But my favorite provision in the new rules applies to how bonuses can be calculated.
To avoid being classified as having a “risky pay structure”, banks have to tie incentive bonuses to a group rather than an individual team.
Here’s how it works:
Say the equity team is staffed by superstars and rake in millions of commissions for the bank, while the fixed income team is staffed with ex-government goons who somehow make a loss. The new bonus structure ensures that the huge bonuses the equity team earned will be shared fairly throughout the group, after accounting for losses from the fixed income morons.

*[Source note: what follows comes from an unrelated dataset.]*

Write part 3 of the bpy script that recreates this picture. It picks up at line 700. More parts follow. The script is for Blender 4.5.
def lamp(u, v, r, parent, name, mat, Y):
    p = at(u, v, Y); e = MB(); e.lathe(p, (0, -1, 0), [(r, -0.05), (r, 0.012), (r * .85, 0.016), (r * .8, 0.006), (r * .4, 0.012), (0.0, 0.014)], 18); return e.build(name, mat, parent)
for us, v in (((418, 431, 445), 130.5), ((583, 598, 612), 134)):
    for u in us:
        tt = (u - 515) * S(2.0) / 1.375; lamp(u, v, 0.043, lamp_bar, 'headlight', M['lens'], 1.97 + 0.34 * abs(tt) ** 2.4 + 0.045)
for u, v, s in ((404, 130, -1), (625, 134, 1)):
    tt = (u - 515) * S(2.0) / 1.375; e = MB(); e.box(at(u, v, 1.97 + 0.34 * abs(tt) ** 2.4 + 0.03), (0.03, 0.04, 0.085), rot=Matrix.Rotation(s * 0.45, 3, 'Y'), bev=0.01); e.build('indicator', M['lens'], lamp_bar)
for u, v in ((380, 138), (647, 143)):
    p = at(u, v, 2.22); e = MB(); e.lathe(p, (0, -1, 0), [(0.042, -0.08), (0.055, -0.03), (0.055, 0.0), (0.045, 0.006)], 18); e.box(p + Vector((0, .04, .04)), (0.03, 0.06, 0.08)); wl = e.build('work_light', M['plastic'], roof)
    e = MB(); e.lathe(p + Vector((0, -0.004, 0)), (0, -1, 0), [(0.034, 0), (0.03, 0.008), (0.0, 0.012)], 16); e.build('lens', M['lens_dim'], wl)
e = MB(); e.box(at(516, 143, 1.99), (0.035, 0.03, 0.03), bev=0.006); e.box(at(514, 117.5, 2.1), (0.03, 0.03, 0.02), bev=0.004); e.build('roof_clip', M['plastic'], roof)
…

And let’s assume the derivatives team and commodity team — the other two teams in the group — just broke even. Suddenly the equity team is getting less than a quarter of the bonuses they would have gotten under the old risky system when each team got what it earned.
But at least the pay structure will be less risky, because traders will be less inclined to take risks if they only get a quarter of the incentives… right?
Hmm… well, let’s say a trader had a great idea for making some short term gains, but knows that he’ll only get a quarter of the profits, but is only sharing a quarter of the risk. The two logical changes to his behavior will be to either quadruple the size of the bet, or take a riskier bet to increase the risk/reward profile. After all, his team’s share is only 25%.
What’s funny (if you look at it that way) about these new rules is that the unintended consequences will be the exact opposite of what they’re supposed to achieve.
But not everyone’s happy about the move. Banks seem to think that the new rules “would have adverse implications for the UK as a financial centre.” Gee whiz. You really think that star salesmen being forced to share their commissions with morons is a negative? Where’s your sense of social responsibility?
One group that knows all about banking, the General Municipal Boilermakers (GMB), a union that pushed for the new changes, criticized them as being “about as watertight as a string bag.” This, they claimed, is “individual greed versus social responsibility.”
No kidding. Individual greed is precisely what I work for. But at least the GMB works towards social responsibility, as stated on their webpage:
GMB is a campaigning trade union focused on protecting GMB members in their workplaces and growing the number of GMB members in order to strengthen the Union’s power.
Ok, they’re just power-grubbing chimps, but at least the government is on their side and is dead set on doing away with the risky pay structures. According to Treasury Minister Paul Myners,
The short-term bonus culture in the global banking industry must end. The government is pursuing all options to ensure banks can no longer get away with the risky pay and bonus policies that contributed to the financial crisis.
Ah, so it was risky bonus policies that were behind the financial crisis. And here I was thinking that it was institutions that didn’t pay incentive bonuses — such as Fannie Mae, Freddie Mac, the Federal Reserve, and the government — that were the root cause of the crisis. Damn, how wrong can you be?
But at least the government — which had no more to do with the crisis than the ballooning national debt — is now on the ball and fixing the problem!